──────── SOURCE MATERIAL

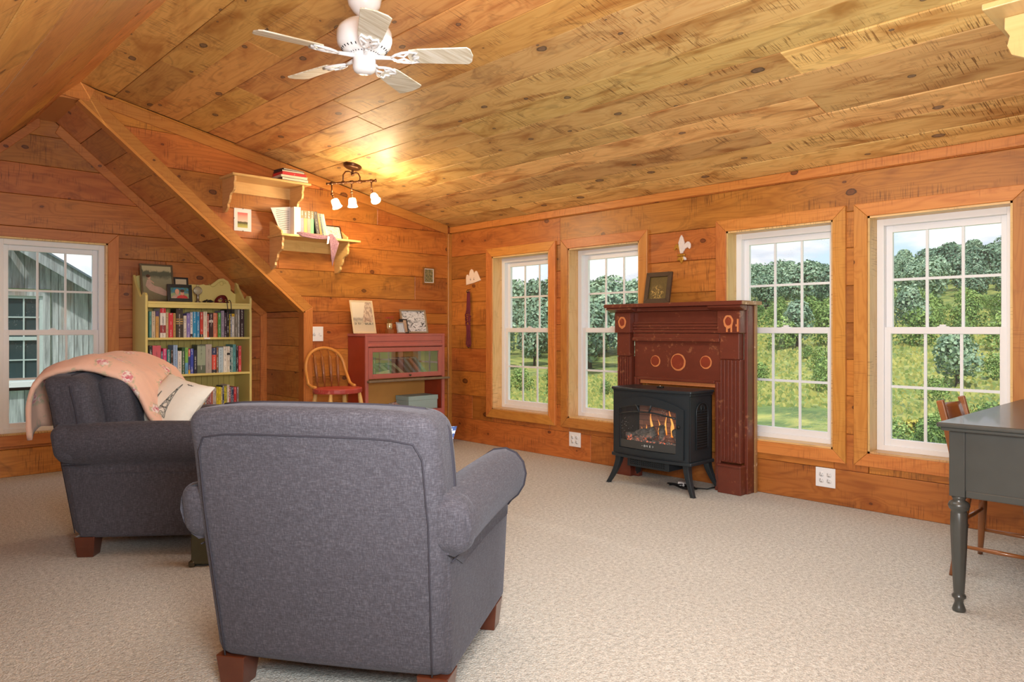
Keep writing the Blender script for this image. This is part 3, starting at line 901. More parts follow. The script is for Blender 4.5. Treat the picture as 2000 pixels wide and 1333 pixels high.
def armchair(label, loc, heading):
    t = empty('armchair', loc, heading - R(90), label=label, cat='armchair', group='matching slate upholstered armchairs')
    lean = lambda z: -(z - .1) * .17
    tp = lambda z: 1 + .05 * max(0, min(1, (z - .1) / .5))
    # base
    m = M()
    m.rbox(-.375, .375, .03, .70, .095, .45, .02, 3, 4, lambda p: (p.x * tp(p.z), p.y + (lean(p.z) if p.y < .3 else .02 * (p.z - .1) / .35), p.z))
    m.obj('base', MAT['fab'], t)
    # back
    def fb(p):
        z = p.z; y = p.y + lean(z)
        roll = max(0, (z - .70) / .19)
        y += -.012 * math.cos(p.x / .37 * 1.5) - .02 * roll * roll
        x = p.x * (tp(z) if z < .5 else 1.05 - .07 * max(0, z - .5))
        zz = z - (.02 * (p.x / .37) ** 4 if z > .6 else 0)
        return (x, y, zz)
    m = M(); m.rbox(-.37, .37, 0, .2, .095, .885, .05, 5, 9, fb); m.obj('backrest', MAT['fab'], t)
    # seams on the outside back
    m = M()
    F = lambda x, z, o=.004: Vector(fb(Vector((x, 0, z)))) + Vector((0, -o + .0015, 0))
    pts = [F(-.33, .10 + .01)] + [F(-.33, .1 + i * .066) for i in range(1, 11)] + [F(-.31, .80)] + [F(-.31 + .062 * i, .805) for i in range(1, 10)] + [F(.31, .80)] + [F(.33, .76 - i * .066) for i in range(10)] + [F(.33, .11)]
    m.tube(pts, .0024, 6); m.obj('back_seam', MAT['pipe'], t)
    for sg in (-1, 1):
        m = M()
        pts = []
        for i in range(9):
            a = i / 8
            z = .60 + a * .22; pts.append(Vector(fb(Vector((sg * .37, .13, z)))) + Vector((sg * .001, 0, 0)))
        for i in range(1, 6):
            a = R(90) * i / 5
            pts.append(Vector(fb(Vector((sg * (.37 - .06 * (1 - math.cos(a))), .13, .82 + .06 * math.sin(a))))) + Vector((0, 0, .002)))
        m.tube(pts, .005, 6); m.obj('piping', MAT['pipe'], t)
    m = M(); pts = [Vector(fb(Vector((-.31 + .062 * i, .13, .884)))) + Vector((0, 0, .001)) for i in range(11)]
    m.tube(pts, .005, 6); m.obj('piping', MAT['pipe'], t)
    # arms: pear shaped rolls
    prof = [(.27, .40), (.268, .50), (.275, .57), (.30, .615), (.34, .642), (.385, .648), (.424, .632), (.450, .600), (.460, .558), (.452, .515), (.43, .479), (.404, .457), (.392, .44), (.39, .40)]
    for sg in (-1, 1):
        m = M()
        ys = [-.046, -.03, .1, .25, .4, .52, .62, .675, .694, .70]
        sc2 = [.95, .995, 1, 1, 1, 1, 1, 1, .985, .93]
        cx, cz = .365, .54
        vs_ = []
        for y, s_ in zip(ys, sc2):
            for (x, z) in prof:
                if y < .02: z = max(z, .462 + .25 * max(0, .405 - x)) if x > .3 else max(z, .47)
                X = cx + (x - cx) * s_; Z = cz + (z - cz) * s_
                if y > .3: Z += .0; 
                yy = y - (.17 * (Z - .54) if y < .02 else 0)
                vs_.append((sg * X, yy, Z + .012 * math.sin(max(0, y) * 4)))
        n = len(prof); fs = []
        for i in range(len(ys) - 1):
            for k_ in range(n - 1):
                q = (i * n + k_, i * n + k_ + 1, (i + 1) * n + k_ + 1, (i + 1) * n + k_)
                fs.append(q if sg < 0 else q[::-1])
            fs.append((i * n + n - 1, i * n, (i + 1) * n, (i + 1) * n + n - 1))
        for ring in (0, len(ys) - 1):
            ctr = sum((Vector(vs_[ring * n + k_]) for k_ in range(n)), Vector()) / n
            vs_.append(tuple(ctr))
            for k_ in range(n): fs.append((len(vs_) - 1, ring * n + k_, ring * n + (k_ + 1) % n))
        m.add(vs_, fs, True)
        m.rbox(*sorted((sg * .305, sg * .452)), -.068, .05, .468, .640, .05, 5, 2, lambda p: (p.x, p.y - .17 * (p.z - .54), p.z))
        arm = m.obj('arm', MAT['fab'], t)
        m = M(); loop = []
        for x, z in prof[1:-1]:
            X = cx + (x - cx) * 1.0; Z = cz + (z - cz) * 1.0
            loop.append((sg * X, .686, Z + .012 * math.sin(.686 * 4)))
        m.tube(loop, .006, 6); m.obj('piping', MAT['pipe'], arm)
    for sg in (-1, 1):
        m = M()   # seam under the roll
        m.tube([(sg * .397, -.03 + .69 * i / 8, .450 + .012 * math.sin(max(0, -.03 + .69 * i / 8) * 4)) for i in range(9)], .002, 5)
        m.obj('arm_seam', MAT['pipe'], t)
    m = M(); m.rbox(-.262, .262, .12, .74, .42, .545, .04, 4, 4, lambda p: (p.x, p.y, p.z + (.015 * (1 - (p.x / .262) ** 2) if p.z > .5 else 0)))
    m.obj('seat_cushion', MAT['fab'], t)
    m = M(); m.rbox(-.255, .255, .14, .29, .53, .86, .06, 4, 4, lambda p: (p.x, p.y + lean(p.z) + .02, p.z)); m.obj('back_cushion', MAT['fab'], t)
    for sx in (-1, 1):
        for y in (.055, .635):
            m = M(); cx, cy = sx * .325, y
            a, b = .048, .037
            P = [(cx + i * b + sx * (-.0), cy + j * b, 0) for i, j in ((-1, -1), (1, -1), (1, 1), (-1, 1))] + [(cx + i * a, cy + j * a, .1) for i, j in ((-1, -1), (1, -1), (1, 1), (-1, 1))]
            m.add(P, [(0, 3, 2, 1), (4, 5, 6, 7), (0, 1, 5, 4), (1, 2, 6, 5), (2, 3, 7, 6), (3, 0, 4, 7)])
            m.obj('leg', MAT['leg'], t, bevel=.003)
    return t
ac1 = armchair('slate armchair in the foreground seen from behind', (1.079, 1.936, 0), R(34))
ac2 = armchair('slate armchair by the left window with a floral quilt over its back', (1.10, 4.28, 0), R(-38.5))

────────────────

Omit every picture, then reproduce the rest of the listing exactly.

Keep writing the Blender script for this image. This is part 3, starting at line 901. More parts follow. The script is for Blender 4.5. Treat the picture as 2000 pixels wide and 1333 pixels high.
def armchair(label, loc, heading):
    t = empty('armchair', loc, heading - R(90), label=label, cat='armchair', group='matching slate upholstered armchairs')
    lean = lambda z: -(z - .1) * .17
    tp = lambda z: 1 + .05 * max(0, min(1, (z - .1) / .5))
    # base
    m = M()
    m.rbox(-.375, .375, .03, .70, .095, .45, .02, 3, 4, lambda p: (p.x * tp(p.z), p.y + (lean(p.z) if p.y < .3 else .02 * (p.z - .1) / .35), p.z))
    m.obj('base', MAT['fab'], t)
    # back
    def fb(p):
        z = p.z; y = p.y + lean(z)
        roll = max(0, (z - .70) / .19)
        y += -.012 * math.cos(p.x / .37 * 1.5) - .02 * roll * roll
        x = p.x * (tp(z) if z < .5 else 1.05 - .07 * max(0, z - .5))
        zz = z - (.02 * (p.x / .37) ** 4 if z > .6 else 0)
        return (x, y, zz)
    m = M(); m.rbox(-.37, .37, 0, .2, .095, .885, .05, 5, 9, fb); m.obj('backrest', MAT['fab'], t)
    # seams on the outside back
    m = M()
    F = lambda x, z, o=.004: Vector(fb(Vector((x, 0, z)))) + Vector((0, -o + .0015, 0))
    pts = [F(-.33, .10 + .01)] + [F(-.33, .1 + i * .066) for i in range(1, 11)] + [F(-.31, .80)] + [F(-.31 + .062 * i, .805) for i in range(1, 10)] + [F(.31, .80)] + [F(.33, .76 - i * .066) for i in range(10)] + [F(.33, .11)]
    m.tube(pts, .0024, 6); m.obj('back_seam', MAT['pipe'], t)
    for sg in (-1, 1):
        m = M()
        pts = []
        for i in range(9):
            a = i / 8
            z = .60 + a * .22; pts.append(Vector(fb(Vector((sg * .37, .13, z)))) + Vector((sg * .001, 0, 0)))
        for i in range(1, 6):
            a = R(90) * i / 5
            pts.append(Vector(fb(Vector((sg * (.37 - .06 * (1 - math.cos(a))), .13, .82 + .06 * math.sin(a))))) + Vector((0, 0, .002)))
        m.tube(pts, .005, 6); m.obj('piping', MAT['pipe'], t)
    m = M(); pts = [Vector(fb(Vector((-.31 + .062 * i, .13, .884)))) + Vector((0, 0, .001)) for i in range(11)]
    m.tube(pts, .005, 6); m.obj('piping', MAT['pipe'], t)
    # arms: pear shaped rolls
    prof = [(.27, .40), (.268, .50), (.275, .57), (.30, .615), (.34, .642), (.385, .648), (.424, .632), (.450, .600), (.460, .558), (.452, .515), (.43, .479), (.404, .457), (.392, .44), (.39, .40)]
    for sg in (-1, 1):
        m = M()
        ys = [-.046, -.03, .1, .25, .4, .52, .62, .675, .694, .70]
        sc2 = [.95, .995, 1, 1, 1, 1, 1, 1, .985, .93]
        cx, cz = .365, .54
        vs_ = []
        for y, s_ in zip(ys, sc2):
            for (x, z) in prof:
                if y < .02: z = max(z, .462 + .25 * max(0, .405 - x)) if x > .3 else max(z, .47)
                X = cx + (x - cx) * s_; Z = cz + (z - cz) * s_
                if y > .3: Z += .0; 
                yy = y - (.17 * (Z - .54) if y < .02 else 0)
                vs_.append((sg * X, yy, Z + .012 * math.sin(max(0, y) * 4)))
        n = len(prof); fs = []
        for i in range(len(ys) - 1):
            for k_ in range(n - 1):
                q = (i * n + k_, i * n + k_ + 1, (i + 1) * n + k_ + 1, (i + 1) * n + k_)
                fs.append(q if sg < 0 else q[::-1])
            fs.append((i * n + n - 1, i * n, (i + 1) * n, (i + 1) * n + n - 1))
        for ring in (0, len(ys) - 1):
            ctr = sum((Vector(vs_[ring * n + k_]) for k_ in range(n)), Vector()) / n
            vs_.append(tuple(ctr))
            for k_ in range(n): fs.append((len(vs_) - 1, ring * n + k_, ring * n + (k_ + 1) % n))
        m.add(vs_, fs, True)
        m.rbox(*sorted((sg * .305, sg * .452)), -.068, .05, .468, .640, .05, 5, 2, lambda p: (p.x, p.y - .17 * (p.z - .54), p.z))
        arm = m.obj('arm', MAT['fab'], t)
        m = M(); loop = []
        for x, z in prof[1:-1]:
            X = cx + (x - cx) * 1.0; Z = cz + (z - cz) * 1.0
            loop.append((sg * X, .686, Z + .012 * math.sin(.686 * 4)))
        m.tube(loop, .006, 6); m.obj('piping', MAT['pipe'], arm)
    for sg in (-1, 1):
        m = M()   # seam under the roll
        m.tube([(sg * .397, -.03 + .69 * i / 8, .450 + .012 * math.sin(max(0, -.03 + .69 * i / 8) * 4)) for i in range(9)], .002, 5)
        m.obj('arm_seam', MAT['pipe'], t)
    m = M(); m.rbox(-.262, .262, .12, .74, .42, .545, .04, 4, 4, lambda p: (p.x, p.y, p.z + (.015 * (1 - (p.x / .262) ** 2) if p.z > .5 else 0)))
    m.obj('seat_cushion', MAT['fab'], t)
    m = M(); m.rbox(-.255, .255, .14, .29, .53, .86, .06, 4, 4, lambda p: (p.x, p.y + lean(p.z) + .02, p.z)); m.obj('back_cushion', MAT['fab'], t)
    for sx in (-1, 1):
        for y in (.055, .635):
            m = M(); cx, cy = sx * .325, y
            a, b = .048, .037
            P = [(cx + i * b + sx * (-.0), cy + j * b, 0) for i, j in ((-1, -1), (1, -1), (1, 1), (-1, 1))] + [(cx + i * a, cy + j * a, .1) for i, j in ((-1, -1), (1, -1), (1, 1), (-1, 1))]
            m.add(P, [(0, 3, 2, 1), (4, 5, 6, 7), (0, 1, 5, 4), (1, 2, 6, 5), (2, 3, 7, 6), (3, 0, 4, 7)])
            m.obj('leg', MAT['leg'], t, bevel=.003)
    return t
ac1 = armchair('slate armchair in the foreground seen from behind', (1.079, 1.936, 0), R(34))
ac2 = armchair('slate armchair by the left window with a floral quilt over its back', (1.10, 4.28, 0), R(-38.5))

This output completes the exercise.